[START OF Material supplied]

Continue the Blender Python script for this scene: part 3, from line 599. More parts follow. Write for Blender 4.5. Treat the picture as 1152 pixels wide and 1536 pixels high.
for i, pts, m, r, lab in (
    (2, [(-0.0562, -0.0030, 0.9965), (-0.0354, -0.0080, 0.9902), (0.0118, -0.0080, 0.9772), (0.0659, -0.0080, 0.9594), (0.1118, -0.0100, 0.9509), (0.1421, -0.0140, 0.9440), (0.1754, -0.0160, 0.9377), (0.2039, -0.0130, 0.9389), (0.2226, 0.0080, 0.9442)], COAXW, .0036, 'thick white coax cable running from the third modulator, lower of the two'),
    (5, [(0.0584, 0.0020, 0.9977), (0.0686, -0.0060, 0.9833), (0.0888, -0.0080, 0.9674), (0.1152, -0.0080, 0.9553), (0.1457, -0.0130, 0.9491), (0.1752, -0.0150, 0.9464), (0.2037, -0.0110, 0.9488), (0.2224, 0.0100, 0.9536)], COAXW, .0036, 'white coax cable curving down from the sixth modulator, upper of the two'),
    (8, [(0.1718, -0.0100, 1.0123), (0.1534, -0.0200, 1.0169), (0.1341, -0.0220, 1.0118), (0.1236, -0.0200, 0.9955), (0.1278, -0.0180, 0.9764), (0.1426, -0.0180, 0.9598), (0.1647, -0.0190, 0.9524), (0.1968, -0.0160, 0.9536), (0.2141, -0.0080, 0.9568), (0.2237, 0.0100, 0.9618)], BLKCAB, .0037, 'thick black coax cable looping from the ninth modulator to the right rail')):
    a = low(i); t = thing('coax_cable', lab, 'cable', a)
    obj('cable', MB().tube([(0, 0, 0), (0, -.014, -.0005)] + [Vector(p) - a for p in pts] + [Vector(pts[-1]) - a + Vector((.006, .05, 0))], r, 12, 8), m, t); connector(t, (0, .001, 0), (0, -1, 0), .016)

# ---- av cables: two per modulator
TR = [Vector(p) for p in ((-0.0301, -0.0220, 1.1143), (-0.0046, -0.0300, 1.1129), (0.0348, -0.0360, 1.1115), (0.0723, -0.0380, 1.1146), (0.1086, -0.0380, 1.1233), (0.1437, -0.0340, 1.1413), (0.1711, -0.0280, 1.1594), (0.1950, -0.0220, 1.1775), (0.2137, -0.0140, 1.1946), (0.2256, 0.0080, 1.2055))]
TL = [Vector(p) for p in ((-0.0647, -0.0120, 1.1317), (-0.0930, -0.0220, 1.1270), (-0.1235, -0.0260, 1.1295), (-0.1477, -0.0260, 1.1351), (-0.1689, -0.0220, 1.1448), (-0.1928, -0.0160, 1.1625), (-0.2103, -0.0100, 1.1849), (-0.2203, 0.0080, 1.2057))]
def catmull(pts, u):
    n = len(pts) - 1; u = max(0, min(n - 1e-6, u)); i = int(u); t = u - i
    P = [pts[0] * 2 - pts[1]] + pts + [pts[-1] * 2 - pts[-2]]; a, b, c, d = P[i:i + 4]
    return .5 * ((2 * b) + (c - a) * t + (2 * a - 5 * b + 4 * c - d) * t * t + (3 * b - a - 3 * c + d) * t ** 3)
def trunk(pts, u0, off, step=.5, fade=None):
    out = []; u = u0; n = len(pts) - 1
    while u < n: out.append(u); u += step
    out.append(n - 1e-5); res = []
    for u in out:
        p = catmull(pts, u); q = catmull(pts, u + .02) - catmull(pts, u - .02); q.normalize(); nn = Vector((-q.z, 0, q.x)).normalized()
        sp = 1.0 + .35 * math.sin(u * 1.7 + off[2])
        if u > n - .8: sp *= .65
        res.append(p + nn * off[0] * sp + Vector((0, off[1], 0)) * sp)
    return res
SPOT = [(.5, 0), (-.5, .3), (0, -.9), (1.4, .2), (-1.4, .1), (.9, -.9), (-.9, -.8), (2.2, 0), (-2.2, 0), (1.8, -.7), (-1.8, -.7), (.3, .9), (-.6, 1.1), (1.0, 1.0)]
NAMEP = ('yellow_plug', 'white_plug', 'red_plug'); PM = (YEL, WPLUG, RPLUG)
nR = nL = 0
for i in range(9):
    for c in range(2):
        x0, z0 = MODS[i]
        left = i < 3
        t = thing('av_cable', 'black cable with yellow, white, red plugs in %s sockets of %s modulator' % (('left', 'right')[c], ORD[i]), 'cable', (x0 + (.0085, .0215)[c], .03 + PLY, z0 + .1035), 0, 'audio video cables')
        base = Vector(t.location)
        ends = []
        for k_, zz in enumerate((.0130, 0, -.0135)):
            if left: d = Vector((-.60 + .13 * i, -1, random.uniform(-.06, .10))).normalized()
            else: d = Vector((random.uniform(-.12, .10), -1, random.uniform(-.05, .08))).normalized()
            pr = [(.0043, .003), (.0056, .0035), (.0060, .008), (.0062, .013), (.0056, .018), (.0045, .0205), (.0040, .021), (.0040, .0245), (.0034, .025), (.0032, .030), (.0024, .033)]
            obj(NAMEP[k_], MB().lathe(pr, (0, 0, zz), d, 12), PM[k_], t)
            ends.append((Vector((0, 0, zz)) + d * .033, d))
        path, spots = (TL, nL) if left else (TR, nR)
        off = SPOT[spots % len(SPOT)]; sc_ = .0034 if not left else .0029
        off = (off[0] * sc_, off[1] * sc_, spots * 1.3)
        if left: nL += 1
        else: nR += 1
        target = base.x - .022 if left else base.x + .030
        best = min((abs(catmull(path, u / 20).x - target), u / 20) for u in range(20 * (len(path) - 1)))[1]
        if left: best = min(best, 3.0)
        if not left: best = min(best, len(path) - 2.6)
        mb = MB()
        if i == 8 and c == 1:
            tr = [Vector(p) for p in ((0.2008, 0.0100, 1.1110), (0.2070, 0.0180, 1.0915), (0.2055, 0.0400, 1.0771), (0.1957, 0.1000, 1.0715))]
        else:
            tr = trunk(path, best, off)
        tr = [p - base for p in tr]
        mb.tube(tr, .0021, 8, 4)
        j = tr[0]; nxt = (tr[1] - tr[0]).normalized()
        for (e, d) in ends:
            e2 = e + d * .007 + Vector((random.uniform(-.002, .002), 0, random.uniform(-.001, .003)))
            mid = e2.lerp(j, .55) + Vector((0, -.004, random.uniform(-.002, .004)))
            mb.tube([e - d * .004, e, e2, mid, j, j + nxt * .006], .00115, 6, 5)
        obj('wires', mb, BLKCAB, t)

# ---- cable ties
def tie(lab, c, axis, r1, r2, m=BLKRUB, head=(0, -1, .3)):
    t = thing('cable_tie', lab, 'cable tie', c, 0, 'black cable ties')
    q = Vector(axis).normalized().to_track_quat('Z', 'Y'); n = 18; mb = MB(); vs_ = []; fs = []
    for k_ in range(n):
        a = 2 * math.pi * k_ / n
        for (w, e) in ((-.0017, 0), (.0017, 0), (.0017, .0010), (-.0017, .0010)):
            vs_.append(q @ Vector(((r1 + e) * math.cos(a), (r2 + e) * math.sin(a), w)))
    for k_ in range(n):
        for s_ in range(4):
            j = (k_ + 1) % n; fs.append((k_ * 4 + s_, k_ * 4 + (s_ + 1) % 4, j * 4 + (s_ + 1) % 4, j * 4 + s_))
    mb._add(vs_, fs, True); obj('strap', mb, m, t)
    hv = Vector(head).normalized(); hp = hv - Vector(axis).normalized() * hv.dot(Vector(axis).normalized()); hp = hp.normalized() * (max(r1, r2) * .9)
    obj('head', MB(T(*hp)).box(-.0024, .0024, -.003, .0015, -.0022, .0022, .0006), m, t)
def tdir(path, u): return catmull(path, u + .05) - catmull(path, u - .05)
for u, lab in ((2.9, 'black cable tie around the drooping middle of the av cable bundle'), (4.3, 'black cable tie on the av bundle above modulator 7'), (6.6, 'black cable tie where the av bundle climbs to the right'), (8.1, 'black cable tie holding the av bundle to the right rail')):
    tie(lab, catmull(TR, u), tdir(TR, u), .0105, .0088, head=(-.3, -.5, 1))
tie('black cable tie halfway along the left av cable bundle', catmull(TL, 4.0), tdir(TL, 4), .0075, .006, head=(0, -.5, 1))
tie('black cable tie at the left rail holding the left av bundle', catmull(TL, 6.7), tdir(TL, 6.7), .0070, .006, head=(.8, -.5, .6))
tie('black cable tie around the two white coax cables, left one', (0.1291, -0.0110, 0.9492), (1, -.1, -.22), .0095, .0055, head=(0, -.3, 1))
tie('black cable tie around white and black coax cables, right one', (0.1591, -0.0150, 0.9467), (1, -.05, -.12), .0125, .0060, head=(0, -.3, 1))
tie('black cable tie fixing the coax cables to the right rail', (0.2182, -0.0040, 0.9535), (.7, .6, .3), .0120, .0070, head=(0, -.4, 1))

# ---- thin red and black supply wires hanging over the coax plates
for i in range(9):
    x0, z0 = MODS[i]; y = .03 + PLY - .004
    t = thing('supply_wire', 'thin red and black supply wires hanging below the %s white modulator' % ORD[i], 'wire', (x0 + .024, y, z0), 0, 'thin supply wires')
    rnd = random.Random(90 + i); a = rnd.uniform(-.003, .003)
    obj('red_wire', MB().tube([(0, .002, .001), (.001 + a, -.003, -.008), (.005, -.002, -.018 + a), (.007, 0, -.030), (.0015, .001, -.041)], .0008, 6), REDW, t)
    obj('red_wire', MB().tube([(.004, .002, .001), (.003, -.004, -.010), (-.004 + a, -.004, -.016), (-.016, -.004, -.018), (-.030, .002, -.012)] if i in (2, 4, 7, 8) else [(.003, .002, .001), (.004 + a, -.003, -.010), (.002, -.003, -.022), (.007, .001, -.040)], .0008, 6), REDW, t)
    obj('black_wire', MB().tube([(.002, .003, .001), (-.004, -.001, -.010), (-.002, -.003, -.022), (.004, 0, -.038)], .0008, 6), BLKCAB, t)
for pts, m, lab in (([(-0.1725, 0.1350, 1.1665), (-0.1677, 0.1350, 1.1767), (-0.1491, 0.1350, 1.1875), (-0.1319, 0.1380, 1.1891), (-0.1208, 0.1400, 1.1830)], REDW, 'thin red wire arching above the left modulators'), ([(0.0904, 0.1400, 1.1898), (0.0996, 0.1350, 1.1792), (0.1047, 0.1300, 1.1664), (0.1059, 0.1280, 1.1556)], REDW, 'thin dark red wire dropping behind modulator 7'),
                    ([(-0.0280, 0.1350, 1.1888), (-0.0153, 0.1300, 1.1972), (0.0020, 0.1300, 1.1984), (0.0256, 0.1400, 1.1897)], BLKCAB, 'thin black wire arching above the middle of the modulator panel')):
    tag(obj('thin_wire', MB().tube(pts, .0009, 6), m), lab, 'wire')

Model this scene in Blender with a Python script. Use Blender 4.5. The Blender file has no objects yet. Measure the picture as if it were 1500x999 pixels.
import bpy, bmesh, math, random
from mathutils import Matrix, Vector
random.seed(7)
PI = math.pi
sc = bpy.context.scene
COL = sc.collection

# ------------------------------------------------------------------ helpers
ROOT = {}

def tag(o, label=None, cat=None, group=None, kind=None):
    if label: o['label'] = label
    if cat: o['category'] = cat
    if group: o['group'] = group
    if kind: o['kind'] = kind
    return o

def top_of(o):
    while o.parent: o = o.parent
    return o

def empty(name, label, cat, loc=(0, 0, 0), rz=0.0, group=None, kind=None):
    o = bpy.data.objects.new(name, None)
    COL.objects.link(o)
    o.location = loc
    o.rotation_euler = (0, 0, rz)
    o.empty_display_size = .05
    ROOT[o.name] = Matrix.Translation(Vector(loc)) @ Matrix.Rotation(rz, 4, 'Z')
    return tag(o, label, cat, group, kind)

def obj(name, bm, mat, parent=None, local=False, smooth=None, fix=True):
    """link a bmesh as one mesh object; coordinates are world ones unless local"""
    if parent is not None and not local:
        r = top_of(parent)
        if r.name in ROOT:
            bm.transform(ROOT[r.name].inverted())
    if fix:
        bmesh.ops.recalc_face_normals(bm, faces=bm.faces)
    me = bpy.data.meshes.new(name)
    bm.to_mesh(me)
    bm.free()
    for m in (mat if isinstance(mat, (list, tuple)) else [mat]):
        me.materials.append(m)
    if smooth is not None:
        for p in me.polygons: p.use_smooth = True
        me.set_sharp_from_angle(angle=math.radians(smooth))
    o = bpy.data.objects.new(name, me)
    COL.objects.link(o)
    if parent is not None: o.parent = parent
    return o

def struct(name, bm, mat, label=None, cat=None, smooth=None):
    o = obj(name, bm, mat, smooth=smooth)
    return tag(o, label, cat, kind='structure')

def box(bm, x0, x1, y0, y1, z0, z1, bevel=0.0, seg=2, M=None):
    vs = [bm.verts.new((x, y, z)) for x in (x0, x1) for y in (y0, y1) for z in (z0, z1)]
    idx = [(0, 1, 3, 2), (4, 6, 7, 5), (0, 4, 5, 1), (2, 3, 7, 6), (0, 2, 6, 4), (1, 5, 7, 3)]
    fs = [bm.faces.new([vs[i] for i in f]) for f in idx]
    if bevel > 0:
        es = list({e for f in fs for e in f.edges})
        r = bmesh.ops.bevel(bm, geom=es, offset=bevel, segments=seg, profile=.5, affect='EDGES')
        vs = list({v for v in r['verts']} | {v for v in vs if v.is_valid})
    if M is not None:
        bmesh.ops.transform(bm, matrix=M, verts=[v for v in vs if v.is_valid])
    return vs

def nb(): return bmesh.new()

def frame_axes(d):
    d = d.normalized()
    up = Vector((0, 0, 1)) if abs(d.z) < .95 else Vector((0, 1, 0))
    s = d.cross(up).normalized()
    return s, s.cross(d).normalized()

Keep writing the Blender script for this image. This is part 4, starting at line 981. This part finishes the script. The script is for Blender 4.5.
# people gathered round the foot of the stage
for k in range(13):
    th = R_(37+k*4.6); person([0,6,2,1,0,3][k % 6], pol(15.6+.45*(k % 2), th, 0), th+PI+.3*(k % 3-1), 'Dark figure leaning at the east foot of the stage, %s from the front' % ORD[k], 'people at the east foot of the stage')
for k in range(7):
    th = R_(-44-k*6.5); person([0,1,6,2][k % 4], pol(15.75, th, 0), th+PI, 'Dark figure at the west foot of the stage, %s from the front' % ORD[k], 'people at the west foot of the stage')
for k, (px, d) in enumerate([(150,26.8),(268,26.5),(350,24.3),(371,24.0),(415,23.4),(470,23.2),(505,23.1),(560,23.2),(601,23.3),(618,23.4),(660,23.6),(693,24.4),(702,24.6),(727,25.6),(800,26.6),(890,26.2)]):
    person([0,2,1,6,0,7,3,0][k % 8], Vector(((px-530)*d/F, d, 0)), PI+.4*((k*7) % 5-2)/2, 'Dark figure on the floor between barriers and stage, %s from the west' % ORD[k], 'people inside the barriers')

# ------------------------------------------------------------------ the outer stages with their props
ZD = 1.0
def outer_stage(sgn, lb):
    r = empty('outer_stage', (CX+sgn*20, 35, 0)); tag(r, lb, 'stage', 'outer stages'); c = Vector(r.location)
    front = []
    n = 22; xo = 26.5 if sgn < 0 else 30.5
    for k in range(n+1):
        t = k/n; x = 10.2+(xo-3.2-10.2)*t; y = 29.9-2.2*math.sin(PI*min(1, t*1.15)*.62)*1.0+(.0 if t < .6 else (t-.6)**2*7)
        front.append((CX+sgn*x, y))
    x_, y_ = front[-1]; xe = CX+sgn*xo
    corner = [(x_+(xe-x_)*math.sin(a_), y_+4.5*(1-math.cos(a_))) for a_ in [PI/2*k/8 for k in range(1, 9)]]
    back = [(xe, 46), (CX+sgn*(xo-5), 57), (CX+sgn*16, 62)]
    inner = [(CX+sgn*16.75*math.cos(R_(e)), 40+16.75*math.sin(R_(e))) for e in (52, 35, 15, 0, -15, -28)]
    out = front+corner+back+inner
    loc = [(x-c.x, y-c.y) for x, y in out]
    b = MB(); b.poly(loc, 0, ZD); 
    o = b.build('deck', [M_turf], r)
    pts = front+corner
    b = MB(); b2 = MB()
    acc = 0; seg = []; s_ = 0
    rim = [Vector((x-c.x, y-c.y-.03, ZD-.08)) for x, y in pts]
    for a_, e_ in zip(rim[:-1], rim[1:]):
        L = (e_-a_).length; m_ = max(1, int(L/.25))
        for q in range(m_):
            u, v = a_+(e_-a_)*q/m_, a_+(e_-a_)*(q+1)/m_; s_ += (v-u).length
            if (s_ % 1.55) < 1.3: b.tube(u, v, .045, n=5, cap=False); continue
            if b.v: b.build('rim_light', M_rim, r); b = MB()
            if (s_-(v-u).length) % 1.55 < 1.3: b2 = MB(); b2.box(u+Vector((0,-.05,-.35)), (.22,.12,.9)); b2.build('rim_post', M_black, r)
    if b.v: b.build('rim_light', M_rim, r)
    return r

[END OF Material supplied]

Objective
Give only the number of lines that include the word "script".

Result below
3